Spasticteapot, thank you also for your feedback. I have been looking at Hi Vi items now and then, but I'm a little afraid of them as I haven't heard much. How do they stack up in terms of quality and tested numbers vs advertised? The D6.8 looks nice, but there is one thing that concerns me most with this style of driver (such as with the Dynaudio's) - those little windows around the dust cap - what happens when this driver is placed in a sealed enclosure? If those vents lead into the voice coil gap, would they not leak air through the pores in the spider? I wouldn't imagine this would have much of an effect but it must be something of an issue.

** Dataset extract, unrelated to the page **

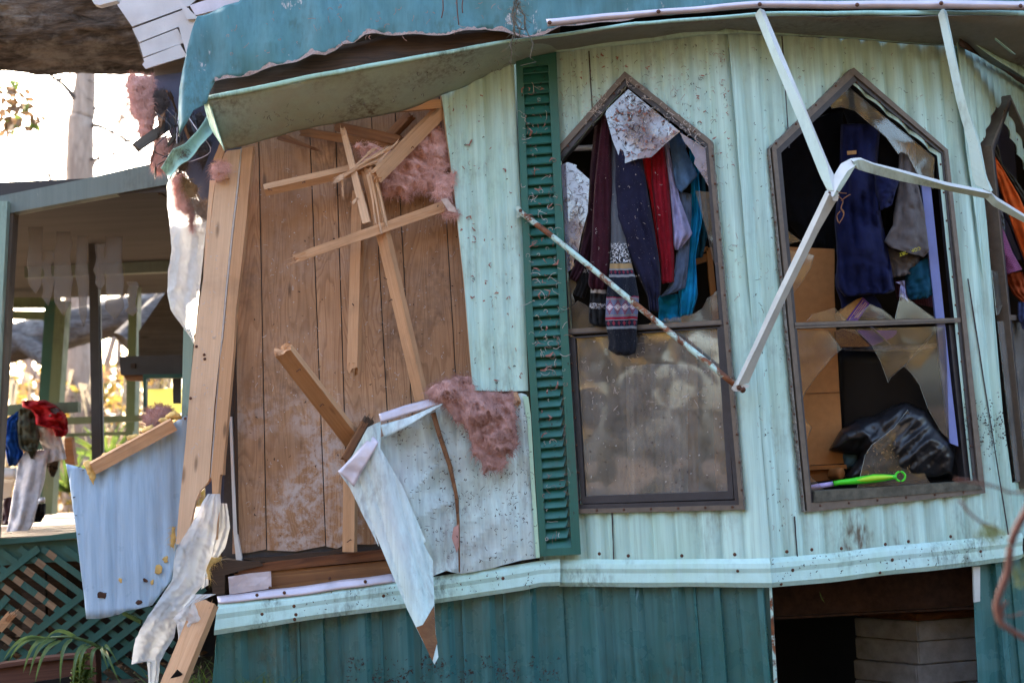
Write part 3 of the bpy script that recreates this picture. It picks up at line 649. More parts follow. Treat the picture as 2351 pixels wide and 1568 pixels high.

I will check out the Seas tweeter you mentioned, and maybe give the D6.8 another look. It is mean looking, not that that should sway my interest (but between us it does )
The D6.8 is a surprisingly good driver - although it is much cheaper than its nearly identical counterparts from Morel and Dynaudio, it has much less harmonic distortion. Hi-Vi is relatively new to the audio scene, but their drivers have a strong reputation for quality.

Your worry about the vents is unfounded, as they only allow air to move under the dustcap and around the pole piece, which is separated from the cabinet by the woofer's spider. It's a bit like giving a speaker a phase plug in that it keeps air from being compressed under the dustcap and allows greater cooling of the voice coil.

While distortion and energy storage are both a little higher than many similarly priced drivers, there is a trade-off: Bass. The D6.8 will give you a F3 of 65hz even in a very small sealed box.

Of course, there are many other excellent tweeters, including the Dayton RS150. Although you would need a larger, ported box for the same F3, it would give you slightly less distortion - at half the price!

The Seas 27TBFC/G is a top-notch tweeter. I haven't used it, but Undefinition (who is honestly much better at this than I am) has: it's found in his Aether design, which won the under-$250 category at a recent DIY event.

Andy G. also has a rather interesting design that might appeal to you.